___ Data extract ___

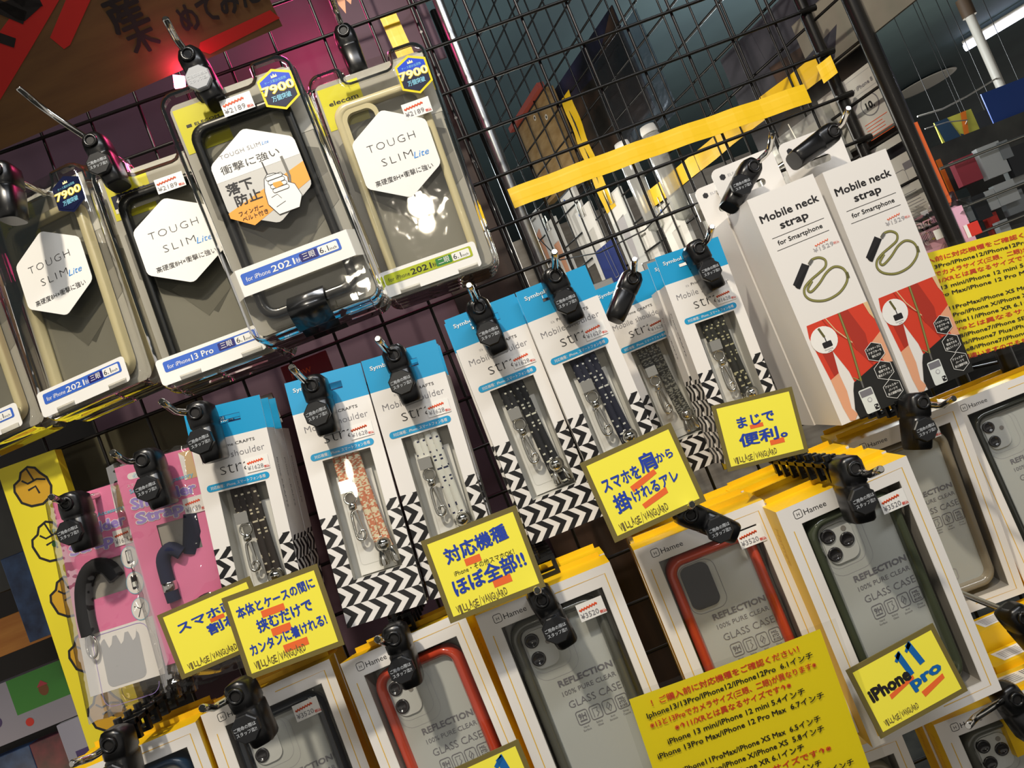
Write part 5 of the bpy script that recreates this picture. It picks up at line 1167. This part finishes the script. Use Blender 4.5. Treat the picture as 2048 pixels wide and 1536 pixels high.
for i, (px, w, h, mat, lab) in enumerate((((1905, 322), .062, .075, 'pack_red', 'far hanging pack with a red front'), ((1952, 298), .068, .09, 'pack_white', 'far hanging pack with a pale white front'), ((1994, 286), .03, .05, 'pack_grey', 'narrow grey far hanging pack at the top rail'), ((2008, 300), .08, .08, 'pack_dark', 'dark far pack beside the right edge'),
        ((1922, 412), .025, .05, 'pack_grey', 'small grey far pack on the second rail, left'), ((1968, 384), .028, .055, 'pack_white', 'slim pale far pack on the second rail'), ((1986, 372), .06, .06, 'pack_white', 'broad pale far pack on the second rail'), ((1994, 444), .03, .04, 'pack_white', 'small pale far pack on the third rail'), ((1940, 395), .04, .07, 'pack_dark', 'dark far pack on the second rail'))):
    fslab('hanging_pack', lab, 'pack', px, D, w, h, .02, mat, None, 'packs hanging in the far aisle')
for i, (px, lab) in enumerate((((1880, 338), 'upper thin metal rail of the far display'), ((1900, 425), 'middle thin metal rail of the far display'), ((1930, 478), 'lower thin metal rail of the far display'))):
    P = far(*px, D - .03); mb = MB(); mb.tube([P, P + Vector((.3, 0, .0))], .004, 'metal_rod', 8); tag(mb.build('rail'), lab, 'rail')
for i, (px, w_, h_, mat, lab) in enumerate((((2010, 330), .05, .07, 'pack_white', 'wrinkled clear far bag at the right edge, upper'), ((2004, 392), .06, .06, 'pack_grey', 'grey far pack at the right edge below the clear bag'), ((1902, 458), .03, .045, 'pack_white', 'pale far pack low beside the orange strip'),
        ((1935, 452), .045, .05, 'pack_dark', 'black far pack low in the third row'), ((1972, 430), .03, .06, 'red_label', 'thin red far pack in the third row'), ((1890, 388), .025, .05, 'pack_mix_red', 'dim red far pack right of the orange strip'))):
    fslab('hanging_pack', lab, 'pack', px, D + .03, w_, h_, .02, mat, None, 'packs hanging in the far aisle')
fslab('display_stand', 'dark back panel of the far display behind its packs', 'display', (1850, 300), D + .12, .6, .55, .03, 'far_mix')
slab('shelf_tag', 'red and white tag at the foot of the side grid post', 'tag', (1926, 452), -.053, .016, .013, .001, 'red_label', 0, lambda s, w, h: s.rect(0, 0, 4, h, 'white_print', .3))
fslab('edge_strip', 'bright orange edge strip beside the side grid post', 'strip', (1873, 320), D + .112, .012, .13, .006, 'orange_edge', None, None, 0)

___

Quote the preceding listing precisely and completely, omitting its images.

> Written response:
Write part 5 of the bpy script that recreates this picture. It picks up at line 1167. This part finishes the script. Use Blender 4.5. Treat the picture as 2048 pixels wide and 1536 pixels high.
for i, (px, w, h, mat, lab) in enumerate((((1905, 322), .062, .075, 'pack_red', 'far hanging pack with a red front'), ((1952, 298), .068, .09, 'pack_white', 'far hanging pack with a pale white front'), ((1994, 286), .03, .05, 'pack_grey', 'narrow grey far hanging pack at the top rail'), ((2008, 300), .08, .08, 'pack_dark', 'dark far pack beside the right edge'),
        ((1922, 412), .025, .05, 'pack_grey', 'small grey far pack on the second rail, left'), ((1968, 384), .028, .055, 'pack_white', 'slim pale far pack on the second rail'), ((1986, 372), .06, .06, 'pack_white', 'broad pale far pack on the second rail'), ((1994, 444), .03, .04, 'pack_white', 'small pale far pack on the third rail'), ((1940, 395), .04, .07, 'pack_dark', 'dark far pack on the second rail'))):
    fslab('hanging_pack', lab, 'pack', px, D, w, h, .02, mat, None, 'packs hanging in the far aisle')
for i, (px, lab) in enumerate((((1880, 338), 'upper thin metal rail of the far display'), ((1900, 425), 'middle thin metal rail of the far display'), ((1930, 478), 'lower thin metal rail of the far display'))):
    P = far(*px, D - .03); mb = MB(); mb.tube([P, P + Vector((.3, 0, .0))], .004, 'metal_rod', 8); tag(mb.build('rail'), lab, 'rail')
for i, (px, w_, h_, mat, lab) in enumerate((((2010, 330), .05, .07, 'pack_white', 'wrinkled clear far bag at the right edge, upper'), ((2004, 392), .06, .06, 'pack_grey', 'grey far pack at the right edge below the clear bag'), ((1902, 458), .03, .045, 'pack_white', 'pale far pack low beside the orange strip'),
        ((1935, 452), .045, .05, 'pack_dark', 'black far pack low in the third row'), ((1972, 430), .03, .06, 'red_label', 'thin red far pack in the third row'), ((1890, 388), .025, .05, 'pack_mix_red', 'dim red far pack right of the orange strip'))):
    fslab('hanging_pack', lab, 'pack', px, D + .03, w_, h_, .02, mat, None, 'packs hanging in the far aisle')
fslab('display_stand', 'dark back panel of the far display behind its packs', 'display', (1850, 300), D + .12, .6, .55, .03, 'far_mix')
slab('shelf_tag', 'red and white tag at the foot of the side grid post', 'tag', (1926, 452), -.053, .016, .013, .001, 'red_label', 0, lambda s, w, h: s.rect(0, 0, 4, h, 'white_print', .3))
fslab('edge_strip', 'bright orange edge strip beside the side grid post', 'strip', (1873, 320), D + .112, .012, .13, .006, 'orange_edge', None, None, 0)